We can find the same curiosity in digital space if we explore the birth of the Demoscene in the 1980s, where digital frontiers were pushed within the limits of early computing.
Onchain art is the modern heir to this curiosity. The canvas is the blockchain, where every byte comes at a premium. The need for practicality pushes digital artists to get creative and employ various optimization techniques. Here, the artist must balance the aesthetics and economy.
This is why onchain art requires an incredible amount of labor. Despite some of the most outstanding aesthetics you can find in some onchain art, only a minority of the labor is dedicated to visible aesthetics. A staggering amount of work is behind-the-scenes alchemy — transmuting data into its most elegant and economical form without sacrificing the artwork's soul.
This is the quiet intensity of onchain artistry. It’s not merely the creation of visual pleasure. It’s a complex mosaic where every tile is meticulously placed to form a harmonious tableau within a limited gallery. To play in the onchain art realm requires a harmony of innovation, where the artist becomes both creator and engineer.
Onchain art is a testament to human ingenuity, a celebration of our relentless pursuit to do more with less, and a homage to the timeless belief that within the tiny, we capture the infinite.
This is specific to Ethereum (and other smart-contract-based networks), but with a constantly running virtual machine that anyone in the world can maintain, we now have access to an entirely new set of art concepts that can be realized.
This is not explored much yet, but when the art is stored fully onchain, it can be reconstructed (or “painted”) by this global, always-on computer in unique ways. The blocks, timestamps, wallet addresses, transactions, other contracts, DAOs, multisigs, Uniswap pools, and even users’ actions themselves can directly affect the art with no reliance on servers or other trust-based systems.
Runtime (EVM) concepts deserve their own article because the amount of new conceptual fronts blockchain opens is endless.
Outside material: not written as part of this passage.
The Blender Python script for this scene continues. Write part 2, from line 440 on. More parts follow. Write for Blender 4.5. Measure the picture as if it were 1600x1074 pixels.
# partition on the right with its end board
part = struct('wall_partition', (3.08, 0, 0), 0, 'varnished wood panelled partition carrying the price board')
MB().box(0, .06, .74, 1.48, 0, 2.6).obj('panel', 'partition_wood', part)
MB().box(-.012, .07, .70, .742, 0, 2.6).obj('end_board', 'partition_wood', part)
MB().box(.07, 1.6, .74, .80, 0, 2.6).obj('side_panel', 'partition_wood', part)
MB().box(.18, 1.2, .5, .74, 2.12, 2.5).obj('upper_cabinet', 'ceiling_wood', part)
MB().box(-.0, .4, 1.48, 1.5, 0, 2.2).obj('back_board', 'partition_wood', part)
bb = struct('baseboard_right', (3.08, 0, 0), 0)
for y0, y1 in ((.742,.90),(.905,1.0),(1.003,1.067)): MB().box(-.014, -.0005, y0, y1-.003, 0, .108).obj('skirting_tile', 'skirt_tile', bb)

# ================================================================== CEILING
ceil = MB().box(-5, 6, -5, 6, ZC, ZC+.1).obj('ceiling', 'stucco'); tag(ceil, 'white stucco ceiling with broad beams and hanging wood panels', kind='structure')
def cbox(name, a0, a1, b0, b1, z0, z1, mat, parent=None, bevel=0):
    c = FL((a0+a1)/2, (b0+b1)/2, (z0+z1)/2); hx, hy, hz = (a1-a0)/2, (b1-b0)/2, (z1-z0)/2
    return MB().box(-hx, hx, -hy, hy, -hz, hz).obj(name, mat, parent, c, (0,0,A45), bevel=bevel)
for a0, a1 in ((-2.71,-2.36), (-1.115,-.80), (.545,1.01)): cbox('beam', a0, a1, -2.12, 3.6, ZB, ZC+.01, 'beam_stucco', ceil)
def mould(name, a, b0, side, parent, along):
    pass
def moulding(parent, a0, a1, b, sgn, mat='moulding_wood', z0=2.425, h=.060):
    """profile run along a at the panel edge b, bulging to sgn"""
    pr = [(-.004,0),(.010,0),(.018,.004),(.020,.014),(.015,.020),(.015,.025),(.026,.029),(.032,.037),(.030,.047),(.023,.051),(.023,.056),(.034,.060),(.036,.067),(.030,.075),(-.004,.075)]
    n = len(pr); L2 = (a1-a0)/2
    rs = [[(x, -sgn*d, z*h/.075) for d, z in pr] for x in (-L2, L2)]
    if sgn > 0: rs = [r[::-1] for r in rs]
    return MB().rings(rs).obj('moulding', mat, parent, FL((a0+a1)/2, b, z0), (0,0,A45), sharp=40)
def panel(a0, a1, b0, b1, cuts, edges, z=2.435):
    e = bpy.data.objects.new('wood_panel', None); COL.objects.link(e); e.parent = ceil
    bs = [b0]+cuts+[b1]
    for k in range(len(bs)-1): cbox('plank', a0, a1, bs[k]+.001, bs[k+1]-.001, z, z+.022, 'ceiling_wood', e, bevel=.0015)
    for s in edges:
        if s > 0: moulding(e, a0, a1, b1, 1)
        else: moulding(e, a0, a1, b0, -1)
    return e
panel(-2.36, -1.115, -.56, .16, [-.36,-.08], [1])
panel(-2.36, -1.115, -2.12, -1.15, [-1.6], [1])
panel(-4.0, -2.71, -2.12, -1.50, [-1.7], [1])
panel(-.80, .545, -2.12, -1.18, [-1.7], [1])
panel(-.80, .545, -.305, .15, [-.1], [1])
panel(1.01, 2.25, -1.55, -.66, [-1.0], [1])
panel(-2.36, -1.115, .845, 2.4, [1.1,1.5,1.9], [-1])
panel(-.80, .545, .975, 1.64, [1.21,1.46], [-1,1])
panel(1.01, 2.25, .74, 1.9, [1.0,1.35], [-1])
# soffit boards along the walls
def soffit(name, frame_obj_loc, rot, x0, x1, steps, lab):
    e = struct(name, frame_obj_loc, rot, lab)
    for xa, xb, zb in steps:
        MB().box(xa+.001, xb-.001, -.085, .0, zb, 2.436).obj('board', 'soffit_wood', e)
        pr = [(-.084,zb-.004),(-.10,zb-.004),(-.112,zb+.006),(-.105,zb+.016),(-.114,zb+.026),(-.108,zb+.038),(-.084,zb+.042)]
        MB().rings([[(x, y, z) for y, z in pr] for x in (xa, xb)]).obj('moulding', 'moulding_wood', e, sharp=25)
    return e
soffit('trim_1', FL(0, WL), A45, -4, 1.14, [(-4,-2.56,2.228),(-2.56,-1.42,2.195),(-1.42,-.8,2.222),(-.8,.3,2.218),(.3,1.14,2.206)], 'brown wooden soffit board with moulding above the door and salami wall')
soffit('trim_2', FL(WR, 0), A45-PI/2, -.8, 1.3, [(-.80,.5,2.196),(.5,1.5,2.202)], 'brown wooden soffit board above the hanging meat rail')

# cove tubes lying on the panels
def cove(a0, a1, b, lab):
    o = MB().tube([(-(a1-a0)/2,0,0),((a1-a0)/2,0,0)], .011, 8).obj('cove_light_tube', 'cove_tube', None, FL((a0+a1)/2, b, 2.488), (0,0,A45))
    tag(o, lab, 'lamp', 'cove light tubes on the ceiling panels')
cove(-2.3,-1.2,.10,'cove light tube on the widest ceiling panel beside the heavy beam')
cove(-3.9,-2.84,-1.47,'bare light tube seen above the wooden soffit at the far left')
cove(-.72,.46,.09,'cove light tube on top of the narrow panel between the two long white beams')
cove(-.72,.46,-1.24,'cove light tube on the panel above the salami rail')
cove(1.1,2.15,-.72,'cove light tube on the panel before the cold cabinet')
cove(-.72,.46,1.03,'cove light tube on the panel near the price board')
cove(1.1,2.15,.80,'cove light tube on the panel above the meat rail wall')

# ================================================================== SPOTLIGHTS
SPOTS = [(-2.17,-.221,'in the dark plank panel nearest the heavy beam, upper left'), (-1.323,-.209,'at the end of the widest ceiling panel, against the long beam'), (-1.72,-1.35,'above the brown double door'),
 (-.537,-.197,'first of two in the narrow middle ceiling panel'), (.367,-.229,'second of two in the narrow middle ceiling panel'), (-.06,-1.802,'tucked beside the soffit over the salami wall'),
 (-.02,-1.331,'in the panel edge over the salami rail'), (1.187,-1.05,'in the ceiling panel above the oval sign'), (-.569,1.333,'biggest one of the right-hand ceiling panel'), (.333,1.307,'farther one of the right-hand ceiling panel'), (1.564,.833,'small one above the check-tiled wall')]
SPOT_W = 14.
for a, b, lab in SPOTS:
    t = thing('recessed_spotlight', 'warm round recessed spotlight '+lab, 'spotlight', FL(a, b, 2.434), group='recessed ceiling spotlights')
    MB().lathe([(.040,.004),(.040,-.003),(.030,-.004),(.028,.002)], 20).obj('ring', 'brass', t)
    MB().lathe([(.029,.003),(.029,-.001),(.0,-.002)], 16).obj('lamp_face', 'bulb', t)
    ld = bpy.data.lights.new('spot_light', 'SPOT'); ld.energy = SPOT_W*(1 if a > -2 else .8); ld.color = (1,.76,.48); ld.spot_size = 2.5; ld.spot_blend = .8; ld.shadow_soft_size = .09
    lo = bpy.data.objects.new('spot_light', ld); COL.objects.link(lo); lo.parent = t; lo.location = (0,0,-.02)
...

It can help us explore unique relationships between the artists and collectors, where collectors can interact and influence the art. We can explore how much collectors are willing to care for their art. We can encode “pocket universes” inside the blockchain and explore the concept of chaos and the observer's effect on reality. We can explore collaborative artmaking concepts. We can explore unpredictable evolution. The possibilities are vast, and we can explore these concepts only via fully onchain art because everyone can access them, and they’re automated in blockchain runtime and safely secured by a global, reliable, always-on computer.
Onchain art has the practical advantages of permanence and interoperability, but it transcends that. It offers profound conceptual value.
Onchain art challenges the fleeting nature of digital trends by ensuring the enduring presence of art. It adds beauty and purpose to a primarily financial medium and embraces the intensity of optimization. Plus, the potential of runtime concepts in the blockchain environment unlocks further interactive, collaborative, and evolutionary art experiences.
As the onchain art movement gains traction, I am inviting artists, collectors, and enthusiasts not only to appreciate its practical benefits but also to embrace the groundbreaking, transformative possibilities it offers for the future of art and creative expression.